# Written request:
Copy out each line of the material below that holds the string "scene".

# Source data:
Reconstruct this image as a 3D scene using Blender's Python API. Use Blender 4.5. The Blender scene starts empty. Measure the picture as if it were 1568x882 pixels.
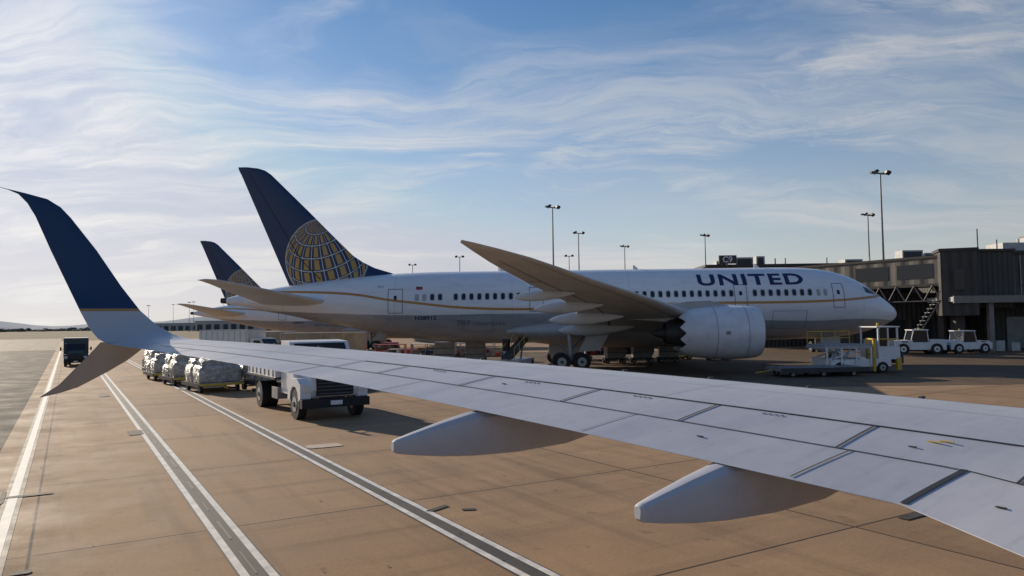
import bpy, bmesh, math, random
from mathutils import Vector, Matrix
random.seed(7)
D=bpy.data; SC=bpy.context.scene
rad=math.radians
# ------------------------------------------------------------------ materials
def lnk(nt,a,b): nt.links.new(a,b)
class NT:
    def __init__(s,nt): s.nt=nt
    def n(s,t): return s.nt.nodes.new(t)
    def set(s,sock,v):
        if isinstance(v,bpy.types.NodeSocket): s.nt.links.new(v,sock)
        else: sock.default_value=v
    def m(s,op,a,b=None,c=None,clamp=False):
        x=s.n('ShaderNodeMath'); x.operation=op; x.use_clamp=clamp
        s.set(x.inputs[0],a)
        if b is not None: s.set(x.inputs[1],b)
        if c is not None: s.set(x.inputs[2],c)
        return x.outputs[0]
    def mix(s,f,a,b):
        x=s.n('ShaderNodeMix'); x.data_type='RGBA'; x.clamp_factor=True
        s.set(x.inputs[0],f)
        for i,v in ((6,a),(7,b)):
            if isinstance(v,tuple) and len(v)==3: v=v+(1,)
            s.set(x.inputs[i],v)
        return x.outputs[2]
    def noise(s,vec,scale,detail=4,rough=.5,dist=0):
        x=s.n('ShaderNodeTexNoise'); x.inputs['Scale'].default_value=scale
        x.inputs['Detail'].default_value=detail; x.inputs['Roughness'].default_value=rough
        x.inputs['Distortion'].default_value=dist
        if vec is not None: s.nt.links.new(vec,x.inputs['Vector'])
        return x.outputs[0]
    def mr(s,v,a,b,c=0.,d=1.,smooth=False):
        x=s.n('ShaderNodeMapRange'); x.clamp=True
        if smooth: x.interpolation_type='SMOOTHSTEP'
        s.set(x.inputs[0],v)
        for i,k in zip((1,2,3,4),(a,b,c,d)): s.set(x.inputs[i],k)
        return x.outputs[0]
    def comb(s,x,y,z):
        c=s.n('ShaderNodeCombineXYZ')
        for i,v in enumerate((x,y,z)): s.set(c.inputs[i],v)
        return c.outputs[0]
    def mapping(s,vec,scale=(1,1,1),rot=(0,0,0),loc=(0,0,0)):
        x=s.n('ShaderNodeMapping'); s.nt.links.new(vec,x.inputs[0])
        x.inputs[1].default_value=loc;x.inputs[2].default_value=rot;x.inputs[3].default_value=scale
        return x.outputs[0]
def newmat(name):
    m=D.materials.new(name); m.use_nodes=True
    nt=m.node_tree; b=nt.nodes['Principled BSDF']
    T=NT(nt); tc=T.n('ShaderNodeTexCoord')
    return m,T,b,tc.outputs['Object']
def mat(name,col,rough=.5,metal=0.,var=.15,scale=1.5,bump=0.,bscale=20,coat=0):
    m,T,b,oc=newmat(name)
    n=T.noise(oc,scale,6,.6)
    f=T.mr(n,.3,.7)
    c0=tuple(x*(1-var) for x in col); c1=tuple(min(1,x*(1+var*.6)) for x in col)
    T.set(b.inputs['Base Color'],T.mix(f,c0,c1))
    T.set(b.inputs['Roughness'],T.mr(n,.3,.7,max(.02,rough-.06),min(1,rough+.08)))
    b.inputs['Metallic'].default_value=metal
    b.inputs['Coat Weight'].default_value=coat
    if bump:
        bn=T.n('ShaderNodeBump'); bn.inputs['Strength'].default_value=bump; bn.inputs['Distance'].default_value=.02
        T.set(bn.inputs['Height'],T.noise(oc,bscale,4,.6)); lnk(T.nt,bn.outputs[0],b.inputs['Normal'])
    return m
WHITE=mat('white_paint',(.76,.76,.77),.35,var=.12)
OFFW=mat('aged_white_paint',(.5,.5,.49),.5,var=.25,scale=2.5)
DARK=mat('dark_metal',(.045,.045,.05),.5,var=.3)
BLACK=mat('black_rubber',(.018,.018,.02),.75,var=.3)
GLASS=mat('dark_glass',(.015,.018,.025),.08,var=.1)
GREY=mat('grey_metal',(.25,.25,.26),.45,.3,var=.25)
LGREY=mat('light_grey_paint',(.42,.42,.43),.45,var=.12)
STEEL=mat('galvanised_steel',(.32,.33,.34),.4,.6,var=.2)
YEL=mat('yellow_paint',(.62,.42,.05),.5,var=.25)
RED=mat('red_paint',(.4,.04,.03),.45,var=.2)
BLUE=mat('navy_paint',(.012,.03,.095),.3,var=.15)
GREEN=mat('dark_green_paint',(.05,.07,.068),.5,var=.2)
TAN=mat('tan_panel',(.42,.34,.24),.6,var=.25,scale=1)
CHROME=mat('polished_metal',(.6,.6,.62),.22,.9,var=.1)
LAMP=mat('lamp_lens',(.7,.7,.65),.15,var=.05)
TEXTB=mat('navy_lettering',(.015,.025,.10),.4,var=.05)
TEXTG=mat('grey_lettering',(.14,.15,.18),.5,var=.05)
# ------------------------------------------------------------------ mesh builder
class MB:
    def __init__(s): s.v=[];s.f=[];s.fm=[];s.fs=[];s.mats=[]
    def mi(s,m):
        if m not in s.mats: s.mats.append(m)
        return s.mats.index(m)
    def add(s,vs,fs,m,smooth=False,M=None):
        b=len(s.v); i=s.mi(m)
        for v in vs:
            v=Vector(v)
            if M is not None: v=M@v
            s.v.append(v)
        for f in fs:
            s.f.append([b+k for k in f]); s.fm.append(i); s.fs.append(smooth)
    def box(s,c,d,m,rz=0,M=None,tx=1,ty=1):
        x,y,z=d[0]/2,d[1]/2,d[2]/2
        vs=[(-x,-y,-z),(x,-y,-z),(x,y,-z),(-x,y,-z),(-x*tx,-y*ty,z),(x*tx,-y*ty,z),(x*tx,y*ty,z),(-x*tx,y*ty,z)]
        fs=[(0,3,2,1),(4,5,6,7),(0,1,5,4),(1,2,6,5),(2,3,7,6),(3,0,4,7)]
        Q=Matrix.Translation(c)@Matrix.Rotation(rz,4,'Z')
        if M is not None: Q=Matrix.Translation(c)@M
        s.add(vs,fs,m,False,Q)
    def bb(s,x0,x1,y0,y1,z0,z1,m): s.box(((x0+x1)/2,(y0+y1)/2,(z0+z1)/2),(x1-x0,y1-y0,z1-z0),m)
    def cyl(s,p0,p1,r0,m,r1=None,n=14,caps=True,smooth=True):
        p0=Vector(p0);p1=Vector(p1); r1=r0 if r1 is None else r1
        d=(p1-p0).normalized(); a=d.orthogonal().normalized(); b=d.cross(a)
        vs=[];fs=[]
        for p,r in ((p0,r0),(p1,r1)):
            for k in range(n):
                t=2*math.pi*k/n; vs.append(p+a*math.cos(t)*r+b*math.sin(t)*r)
        for k in range(n): fs.append((k,(k+1)%n,n+(k+1)%n,n+k))
        s.add(vs,fs,m,smooth)
        if caps: s.add(vs,[tuple(range(n-1,-1,-1)),tuple(range(n,2*n))],m,False)
    def loft(s,rings,m,cap0=True,cap1=True,smooth=True,closed=True):
        n=len(rings[0]); vs=[p for r in rings for p in r]; fs=[]
        for i in range(len(rings)-1):
            for k in range(n if closed else n-1):
                k2=(k+1)%n
                fs.append((i*n+k,i*n+k2,(i+1)*n+k2,(i+1)*n+k))
        s.add(vs,fs,m,smooth)
        if cap0: s.add(rings[0],[tuple(range(n-1,-1,-1))],m,False)
        if cap1: s.add(rings[-1],[tuple(range(n))],m,False)
    def prism(s,prof,y0,y1,m,axis='Y'):
        n=len(prof)
        if axis=='Y': vs=[(a,y0,b) for a,b in prof]+[(a,y1,b) for a,b in prof]
        else: vs=[(y0,a,b) for a,b in prof]+[(y1,a,b) for a,b in prof]
        fs=[tuple(range(n)),tuple(range(2*n-1,n-1,-1))]+[(k,n+k,n+(k+1)%n,(k+1)%n) for k in range(n)]
        s.add(vs,fs,m)
    def wheel(s,c,r,w,axis='Y',hub=None):
        c=Vector(c); a=Vector((0,1,0)) if axis=='Y' else Vector((1,0,0))
        s.cyl(c-a*w/2,c+a*w/2,r,BLACK,n=22)
        s.cyl(c-a*(w/2+.012),c+a*(w/2+.012),r*.52,hub or LGREY,n=14)
        s.cyl(c-a*(w/2+.05),c+a*(w/2+.05),r*.18,DARK,n=8)
    def obj(s,name,parent=None,loc=(0,0,0),rz=0,bevel=0,sharp=0):
        me=D.meshes.new(name+'_mesh'); me.from_pydata([tuple(v) for v in s.v],[],s.f)
        for m in s.mats: me.materials.append(m)
        me.polygons.foreach_set('material_index',s.fm); me.polygons.foreach_set('use_smooth',s.fs)
        bm=bmesh.new(); bm.from_mesh(me); 
        bmesh.ops.recalc_face_normals(bm,faces=bm.faces); bm.to_mesh(me); bm.free()
        me.update()
        if sharp: me.set_sharp_from_angle(angle=rad(sharp))
        o=D.objects.new(name,me); SC.collection.objects.link(o)
        o.location=loc; o.rotation_euler=(0,0,rz)
        if parent: o.parent=parent
        if bevel:
            b=o.modifiers.new('bevel','BEVEL'); b.width=bevel; b.segments=2; b.limit_method='ANGLE'; b.angle_limit=rad(50)
        return o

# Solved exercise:
Reconstruct this image as a 3D scene using Blender's Python API. Use Blender 4.5. The Blender scene starts empty. Measure the picture as if it were 1568x882 pixels.
D=bpy.data; SC=bpy.context.scene